5. Seek assurances from the ICO that similar breaches will not recur, supported by demonstrable improvements in their operational procedures.”
The Commissioner says that the remedies sought by the Applicant are not outcomes that the Tribunal can grant under section 166 DPA because an order can only be made in relation to procedural failings. Although the Commissioner had not responded to the complaint at the time the Applicant made his application to this tribunal, he has now provided an outcome.

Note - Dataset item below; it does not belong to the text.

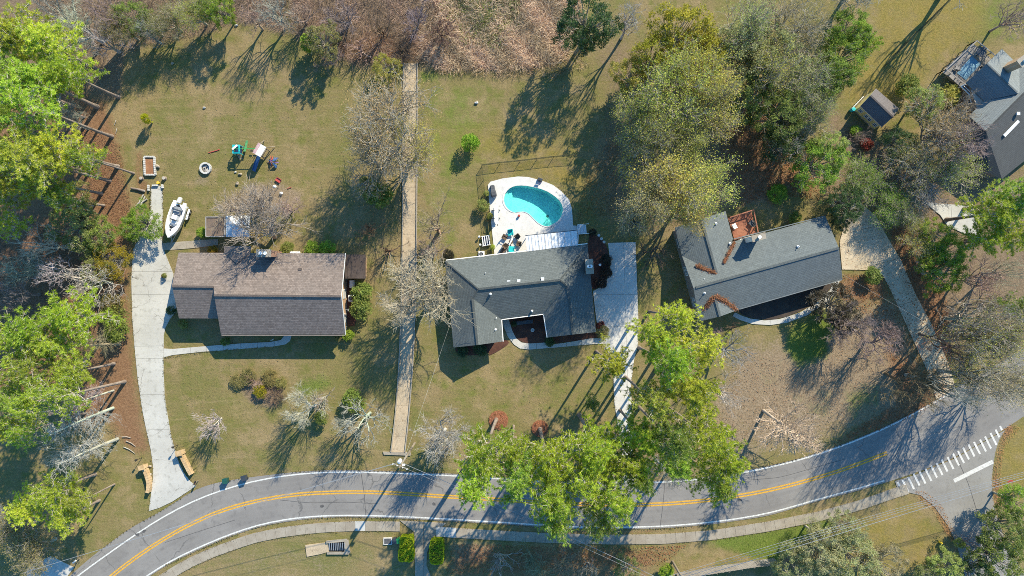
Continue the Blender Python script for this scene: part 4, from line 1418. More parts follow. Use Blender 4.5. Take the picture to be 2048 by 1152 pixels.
t.nodes.clear()
out = t.nodes.new('ShaderNodeOutputMaterial')
tr = node(t, 'ShaderNodeBsdfTransparent'); tr.inputs[0].default_value = (.46, .94, .90, 1)
gl = node(t, 'ShaderNodeBsdfGlossy', Roughness=.03); gl.inputs[0].default_value = (1, 1, 1, 1)
fr = node(t, 'ShaderNodeFresnel', IOR=1.33)
mx = t.nodes.new('ShaderNodeMixShader')
wn = noise(t, position(t), 2.2, 3, .6)
bp = node(t, 'ShaderNodeBump', Strength=.35, Distance=.06)
t.links.new(wn, bp.inputs['Height'])
t.links.new(bp.outputs[0], gl.inputs['Normal']); t.links.new(bp.outputs[0], fr.inputs['Normal'])
bf = t.nodes.new('ShaderNodeNewGeometry').outputs['Backfacing']
t.links.new(math_n(t, 'MULTIPLY', fr.outputs[0], math_n(t, 'SUBTRACT', 1.0, bf)), mx.inputs[0]); t.links.new(tr.outputs[0], mx.inputs[1]); t.links.new(gl.outputs[0], mx.inputs[2])
t.links.new(mx.outputs[0], out.inputs[0])
m = MB()
m.poly([(cx_ + (p.x - cx_) * .995, cy_ + (p.y - cy_) * .995, -.14) for p in pi_])
if m.v and sum(m.v[i][0] * m.v[(i + 1) % n][1] - m.v[(i + 1) % n][0] * m.v[i][1] for i in range(n)) < 0:
    m.f = [tuple(reversed(m.f[0]))]
m.build('water', wm, pool)
# entry steps, main drain and skimmer lids
for k, (fx, zz) in enumerate(((.30, -.35), (.45, -.65), (.60, -.95))):
    pts = [Vector((x, y)) for x, y, _ in pi_ if x < P(1004 + 22, 0).x - .0]
    pc = [(cx_ + (p.x - cx_) * .985, cy_ + (p.y - cy_) * .985) for p in pts]
    lim = P(1006 + 9 * (k + 1), 0).x
    pc = [(min(x, lim), y) for x, y in pc]
    MB().prism(pc, zz - .32, zz).build('step', M['plaster'], pool)
MB().lathe(P(1096, 430) + Vector((0, 0, floor_z(P(1096, 0).x) + .01)), [(.22, 0), (.2, .02), (.02, .021)], 14).build('drain', M['grey_cover'], pool)
for px, py in ((1113, 384), (1000, 412)):
    MB().lathe(P(px, py) + Vector((0, 0, .056)), [(.14, 0), (.13, .012), (.02, .013)], 12).build('skimmer_lid', M['block'], pool)
# pool ladder rails
ld = thing('pool_ladder', 'curved steel grab rails of the pool ladder at the deep end', 'ladder', P(1104, 452))
for dx in (0, 4):
    MB().tube([P(1103 + dx, 455, .05), P(1103 + dx, 455, .7), P(1103.3 + dx, 452, .85), P(1104 + dx, 448, .6), P(1104 + dx, 447, -.8)], .025, 6).build('rail', M['steel'], ld)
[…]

The Applicant has provided a response to the strike-out application, which I have read and considered. This is based on five main points:
Repeated failure to respond within the stipulated timeframe.
Incorrect pronoun use.
Request for case officer reassignment.
Attention to detail.
Public perception of the ICO.
Having considered the application and the response to the strike-out, it is clear that the Applicant is challenging the substantive outcome of the complaint to the Commissioner, and seeking disciplinary/regulatory action which the Tribunal does not have power to take. The Applicant was provided with an initial outcome on 25 July, and a further case review outcome on 4 November which confirms the Commissioner will not be taking enforcement action or reopening the complaint. The caselaw is clear that the extent of any investigation and the outcome of a complaint is a matter for the Commissioner, not for this Tribunal. The Tribunal does not have power under section 166 to consider the merits or substantive outcome of a complaint, this is limited to procedural issues only.
I can appreciate that the Applicant may find this frustrating. However, I agree with the Commissioner that this Tribunal is unable to do any of the things he has asked for in his application. The right to apply to the Tribunal under section 166 is very limited. The Tribunal could have ordered the Commissioner to progress the complaint if he had failed to deal with it at all. However, this is no longer an issue because the Commissioner has provided an outcome.
I therefore find that there is no reasonable prospect of the application, or any part of it, succeeding. The proceedings are struck out.